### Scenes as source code
┄┄┄┄┄┄┄┄┄┄┄┄┄┄┄┄┄┄┄┄

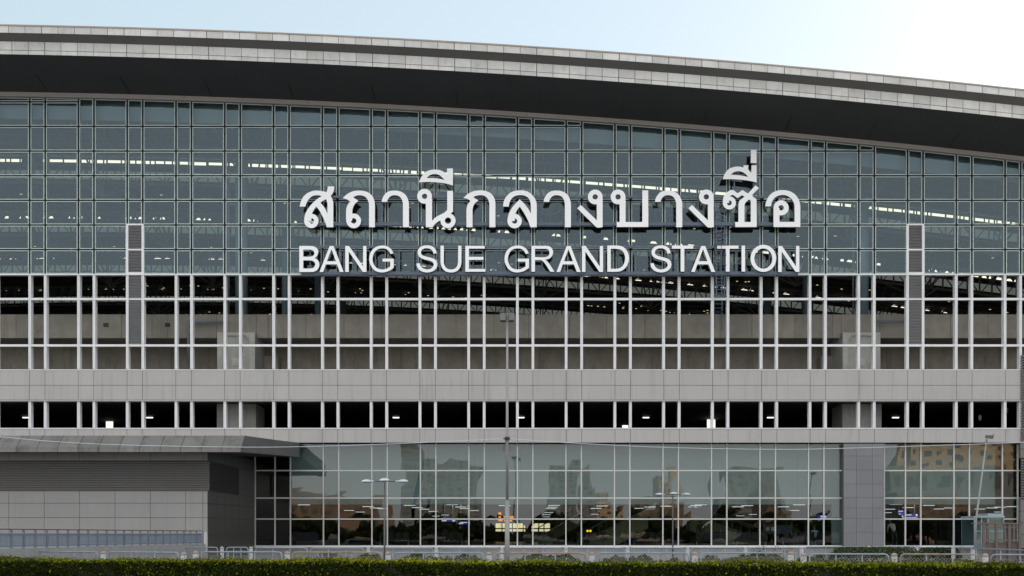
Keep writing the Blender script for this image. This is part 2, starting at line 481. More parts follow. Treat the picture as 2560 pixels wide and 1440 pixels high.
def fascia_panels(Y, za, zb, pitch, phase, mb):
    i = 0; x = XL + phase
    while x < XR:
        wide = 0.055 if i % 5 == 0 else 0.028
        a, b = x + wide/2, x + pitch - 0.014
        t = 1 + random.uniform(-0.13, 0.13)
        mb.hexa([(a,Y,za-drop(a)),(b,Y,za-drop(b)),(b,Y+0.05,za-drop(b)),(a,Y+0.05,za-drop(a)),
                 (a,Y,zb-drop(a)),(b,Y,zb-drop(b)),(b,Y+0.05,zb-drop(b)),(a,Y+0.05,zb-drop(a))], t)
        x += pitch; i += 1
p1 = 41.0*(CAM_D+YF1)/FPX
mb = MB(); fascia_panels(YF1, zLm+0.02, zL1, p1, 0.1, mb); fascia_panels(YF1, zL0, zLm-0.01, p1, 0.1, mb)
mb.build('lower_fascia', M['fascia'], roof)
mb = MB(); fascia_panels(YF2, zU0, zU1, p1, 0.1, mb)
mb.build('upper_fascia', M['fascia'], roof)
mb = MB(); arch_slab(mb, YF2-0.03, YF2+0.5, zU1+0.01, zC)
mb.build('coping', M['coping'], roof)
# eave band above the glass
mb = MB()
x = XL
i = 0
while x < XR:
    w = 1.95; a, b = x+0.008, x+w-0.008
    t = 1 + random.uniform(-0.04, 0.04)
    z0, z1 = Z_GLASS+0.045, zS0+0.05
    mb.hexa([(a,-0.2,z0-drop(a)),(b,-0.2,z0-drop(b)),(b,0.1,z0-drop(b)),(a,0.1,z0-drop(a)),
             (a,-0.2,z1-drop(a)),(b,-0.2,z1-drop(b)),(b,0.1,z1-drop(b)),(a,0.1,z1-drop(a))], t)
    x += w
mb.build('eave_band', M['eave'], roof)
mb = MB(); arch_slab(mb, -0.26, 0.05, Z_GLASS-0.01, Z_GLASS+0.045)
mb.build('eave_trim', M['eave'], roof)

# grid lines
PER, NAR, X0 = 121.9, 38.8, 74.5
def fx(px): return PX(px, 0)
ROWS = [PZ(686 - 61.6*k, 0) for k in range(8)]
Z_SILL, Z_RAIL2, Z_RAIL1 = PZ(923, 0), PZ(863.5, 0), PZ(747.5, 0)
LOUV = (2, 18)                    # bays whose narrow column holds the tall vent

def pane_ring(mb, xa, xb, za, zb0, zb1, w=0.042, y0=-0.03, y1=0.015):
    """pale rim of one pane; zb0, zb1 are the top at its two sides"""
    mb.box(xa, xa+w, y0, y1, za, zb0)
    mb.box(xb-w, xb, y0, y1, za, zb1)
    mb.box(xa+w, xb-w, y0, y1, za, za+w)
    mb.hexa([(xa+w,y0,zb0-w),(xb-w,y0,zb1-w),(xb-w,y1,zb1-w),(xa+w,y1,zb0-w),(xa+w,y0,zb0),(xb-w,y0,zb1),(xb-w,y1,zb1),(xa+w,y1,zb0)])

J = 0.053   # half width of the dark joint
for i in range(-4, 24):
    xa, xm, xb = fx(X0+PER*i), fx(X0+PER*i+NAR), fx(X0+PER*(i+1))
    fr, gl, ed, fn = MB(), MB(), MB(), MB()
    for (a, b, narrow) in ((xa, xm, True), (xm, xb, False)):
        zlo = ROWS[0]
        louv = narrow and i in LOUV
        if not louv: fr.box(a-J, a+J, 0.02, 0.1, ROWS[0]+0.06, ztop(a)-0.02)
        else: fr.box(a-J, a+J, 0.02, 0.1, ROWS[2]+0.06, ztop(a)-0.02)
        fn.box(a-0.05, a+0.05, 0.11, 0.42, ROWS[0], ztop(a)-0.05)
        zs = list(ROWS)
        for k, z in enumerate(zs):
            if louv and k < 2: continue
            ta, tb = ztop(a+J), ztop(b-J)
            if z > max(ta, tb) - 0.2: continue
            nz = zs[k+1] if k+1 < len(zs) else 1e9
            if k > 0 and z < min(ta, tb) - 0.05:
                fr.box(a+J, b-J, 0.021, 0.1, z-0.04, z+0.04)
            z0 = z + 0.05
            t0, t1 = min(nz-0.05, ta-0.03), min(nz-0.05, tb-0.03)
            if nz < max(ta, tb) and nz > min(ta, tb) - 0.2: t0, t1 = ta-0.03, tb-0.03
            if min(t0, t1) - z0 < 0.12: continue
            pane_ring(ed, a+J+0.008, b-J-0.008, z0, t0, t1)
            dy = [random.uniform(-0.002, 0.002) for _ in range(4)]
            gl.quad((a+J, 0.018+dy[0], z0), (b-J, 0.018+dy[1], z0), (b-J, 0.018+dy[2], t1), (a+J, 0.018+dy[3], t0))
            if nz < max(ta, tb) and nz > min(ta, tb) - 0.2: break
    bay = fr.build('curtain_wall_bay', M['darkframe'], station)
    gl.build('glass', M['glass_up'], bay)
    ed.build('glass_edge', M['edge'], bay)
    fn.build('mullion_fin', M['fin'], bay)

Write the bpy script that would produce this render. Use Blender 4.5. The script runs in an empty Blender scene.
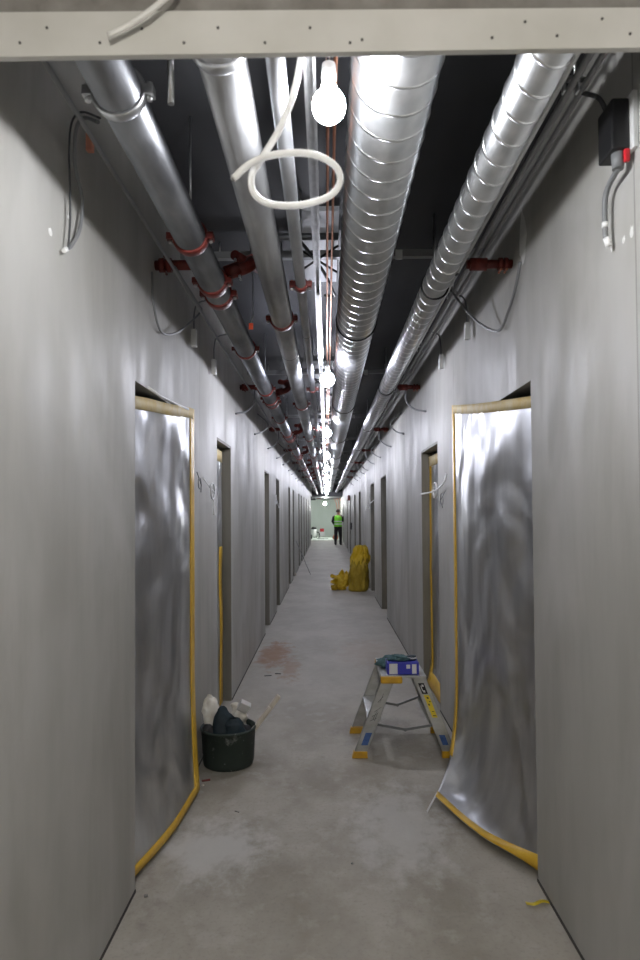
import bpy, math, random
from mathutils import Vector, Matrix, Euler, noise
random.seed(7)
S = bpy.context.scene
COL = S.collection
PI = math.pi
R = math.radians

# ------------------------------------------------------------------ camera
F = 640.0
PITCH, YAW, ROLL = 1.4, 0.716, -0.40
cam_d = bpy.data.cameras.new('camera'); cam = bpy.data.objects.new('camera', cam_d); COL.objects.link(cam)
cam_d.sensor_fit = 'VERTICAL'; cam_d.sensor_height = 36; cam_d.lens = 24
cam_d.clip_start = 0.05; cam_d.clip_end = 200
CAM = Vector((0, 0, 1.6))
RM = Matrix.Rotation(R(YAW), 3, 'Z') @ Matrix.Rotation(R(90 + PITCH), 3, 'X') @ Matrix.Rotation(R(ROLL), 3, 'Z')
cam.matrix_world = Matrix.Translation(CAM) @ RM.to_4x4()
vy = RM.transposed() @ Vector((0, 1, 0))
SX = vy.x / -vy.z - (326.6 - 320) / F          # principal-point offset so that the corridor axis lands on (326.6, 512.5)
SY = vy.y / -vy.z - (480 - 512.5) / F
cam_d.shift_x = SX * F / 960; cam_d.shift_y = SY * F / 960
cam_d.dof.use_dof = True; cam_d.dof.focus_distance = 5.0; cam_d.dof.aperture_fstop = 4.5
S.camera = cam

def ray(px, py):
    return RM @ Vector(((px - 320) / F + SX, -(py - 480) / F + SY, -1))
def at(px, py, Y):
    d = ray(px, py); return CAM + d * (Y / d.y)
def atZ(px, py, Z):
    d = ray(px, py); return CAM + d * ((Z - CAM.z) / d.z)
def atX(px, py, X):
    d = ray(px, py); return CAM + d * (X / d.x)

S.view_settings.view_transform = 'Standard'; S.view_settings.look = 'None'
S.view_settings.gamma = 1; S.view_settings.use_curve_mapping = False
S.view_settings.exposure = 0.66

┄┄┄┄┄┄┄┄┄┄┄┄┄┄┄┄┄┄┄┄

### To be done
Copy word for word only the lines above from the one with "Write the bpy" through the one with "R = math.radians". Leave pictures out.

### Written response
Write the bpy script that would produce this render. Use Blender 4.5. The script runs in an empty Blender scene.
import bpy, math, random
from mathutils import Vector, Matrix, Euler, noise
random.seed(7)
S = bpy.context.scene
COL = S.collection
PI = math.pi
R = math.radians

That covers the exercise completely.